Friday, May 20, 2022

If Voting Matterd, ETC.

 

If Voting Mattered, ETC.

Peter Schultz

 

            I have decided or did decide some time ago not to vote. Why vote when whoever you vote for will do nothing to correct or reform the oligarchic imperialism the defines American politics, and while voting legitimizes that oligarchic imperialistic order. We need “new modes and orders” and voting will not accomplish that as it reinforces or fortifies our “old” or the prevailing modes and orders. Which is why our leading politicians and others invested in the status quo pound away at the importance of voting, that we are duty-bound to vote as if the 11th commandment said “Thou shalt vote!”

 

            Voting is paradoxical because it’s both the exercise and the surrender of power. And the latter, the surrender of power, is the final, the longest lasting effect of voting. Once you’ve voted, you have given your power away, transferred it to someone else over whom you have almost no power. This is a dilemma that cannot be solved. Real reform, real change, has to come in other ways, viz., by people rejecting the approved “wisdom,” the conventional wisdom, by embracing what is labeled “extremism” because it rejects the prevailing conventional wisdom or, to get even more extremist, because it rejects all forms of conventional wisdom in toto. Once wisdom becomes conventional, officially approved, it is not wisdom – just as “near beer” isn’t beer or just as “reality tv shows” aren’t actually real [they all have writers writing script].

 

            This is why those who challenge the conventional wisdom are so dangerous to the “old,” or the established modes and orders. Just as Socrates said in the Republic that the poets had to be exiled, so too today those who challenge the established consciousness are “exiled” by way of marginalization. Those who see the conventional wisdom for what it is – illusion – produce what is labeled “entertainment,” which allows for “escapism,” stuff that is to be enjoyed but not taken seriously.

 

            Those who make, say, Jane Austen out to be either a “traditionalist” or a “left-winger” don’t see her extremism or radicalness. The same is true of others, like Mark Twain, Montesquieu, or Leo Strauss. Strauss argued that this is what disciples do, what Platonists did, what Jesus’s disciples did, what all disciples do, turn radical thought into conventional wisdom, thereby undermining the originality, the radicalness of genuinely creative human beings.
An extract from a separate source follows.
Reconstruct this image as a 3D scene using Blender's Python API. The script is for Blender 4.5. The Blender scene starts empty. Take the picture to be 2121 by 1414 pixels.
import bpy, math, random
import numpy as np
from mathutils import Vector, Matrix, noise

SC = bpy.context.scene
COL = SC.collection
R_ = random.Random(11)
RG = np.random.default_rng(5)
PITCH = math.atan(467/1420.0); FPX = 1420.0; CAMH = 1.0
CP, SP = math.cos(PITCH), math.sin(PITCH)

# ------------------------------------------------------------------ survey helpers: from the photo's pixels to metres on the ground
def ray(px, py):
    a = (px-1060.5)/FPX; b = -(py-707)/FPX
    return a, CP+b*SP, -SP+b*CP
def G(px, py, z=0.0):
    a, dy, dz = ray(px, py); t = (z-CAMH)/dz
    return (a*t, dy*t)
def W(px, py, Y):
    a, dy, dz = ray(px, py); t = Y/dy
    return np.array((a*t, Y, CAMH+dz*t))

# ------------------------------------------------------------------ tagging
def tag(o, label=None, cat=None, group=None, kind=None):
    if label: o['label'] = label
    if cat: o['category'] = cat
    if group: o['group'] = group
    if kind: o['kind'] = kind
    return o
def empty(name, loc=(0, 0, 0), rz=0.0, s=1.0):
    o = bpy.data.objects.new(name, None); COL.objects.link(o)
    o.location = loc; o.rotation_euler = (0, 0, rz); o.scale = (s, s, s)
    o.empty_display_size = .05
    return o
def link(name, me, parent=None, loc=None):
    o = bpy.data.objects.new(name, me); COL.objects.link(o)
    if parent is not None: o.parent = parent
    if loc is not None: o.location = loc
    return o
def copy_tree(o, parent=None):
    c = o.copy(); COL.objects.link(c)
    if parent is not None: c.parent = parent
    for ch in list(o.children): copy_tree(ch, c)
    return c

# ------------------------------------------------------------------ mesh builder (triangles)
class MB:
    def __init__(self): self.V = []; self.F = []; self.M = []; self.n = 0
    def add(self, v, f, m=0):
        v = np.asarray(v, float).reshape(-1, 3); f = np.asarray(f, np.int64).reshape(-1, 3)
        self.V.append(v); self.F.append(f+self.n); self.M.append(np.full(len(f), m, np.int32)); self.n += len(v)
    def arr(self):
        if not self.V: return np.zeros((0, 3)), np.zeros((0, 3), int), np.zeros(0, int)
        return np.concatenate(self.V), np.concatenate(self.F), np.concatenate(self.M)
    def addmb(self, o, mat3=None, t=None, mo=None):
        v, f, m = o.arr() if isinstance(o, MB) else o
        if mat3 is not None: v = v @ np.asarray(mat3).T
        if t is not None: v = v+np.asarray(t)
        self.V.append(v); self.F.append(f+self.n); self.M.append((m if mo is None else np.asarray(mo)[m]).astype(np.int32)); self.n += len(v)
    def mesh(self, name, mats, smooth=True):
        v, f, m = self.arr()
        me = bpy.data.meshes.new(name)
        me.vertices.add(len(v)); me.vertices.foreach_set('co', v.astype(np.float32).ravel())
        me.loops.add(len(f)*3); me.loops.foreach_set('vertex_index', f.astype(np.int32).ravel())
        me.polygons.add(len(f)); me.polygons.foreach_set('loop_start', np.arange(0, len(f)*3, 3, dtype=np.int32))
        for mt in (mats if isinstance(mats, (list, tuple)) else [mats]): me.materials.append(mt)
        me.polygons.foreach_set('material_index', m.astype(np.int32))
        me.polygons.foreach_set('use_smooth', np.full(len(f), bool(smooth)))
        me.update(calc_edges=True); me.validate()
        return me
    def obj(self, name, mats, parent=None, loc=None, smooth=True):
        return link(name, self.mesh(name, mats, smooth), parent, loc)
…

Strauss, I would say, would not be a “Straussian” as that group is and wishes to be conventionally understood.

 

            Hence, Machiavelli recommended the necessity of returning to “the roots” of what were new modes and orders. These returns – are they eternal, ala’ Nietzsche? – might or will not be peaceful. Still, they are, as Jefferson put it, as cleansing in the political world as storms are in the natural world. And like storms in the natural world, the stronger, the more violent they are, the more cleansing they are.

 

            But Machiavelli told us also that there have been “unarmed prophets” who succeeded, who cleansed old modes and orders or who created new modes and orders, even without great violence. Of course, Machiavelli was writing about Jesus and the triumph of Christianity, a triumph that was non-violent so long as it wasn’t taken to be conventional wisdom. Once it had become the conventional wisdom, Constantine’s sword appeared and the pogroms, the crusades, and the inquisition followed. The sword appeared because conventional wisdom is illusionary and only way to maintain illusions is with force, that is, violently.

 

            Insofar as what some refer to as the “new world order” is our conventional wisdom, we should expect endless wars, wars that need not be won but wars that need to be fought in order to fortify the new world order and its illusions. Those who think that the new world order will bring peace don’t understand the human condition. As Plato succinctly put it: “Only the dead have seen the end of war.”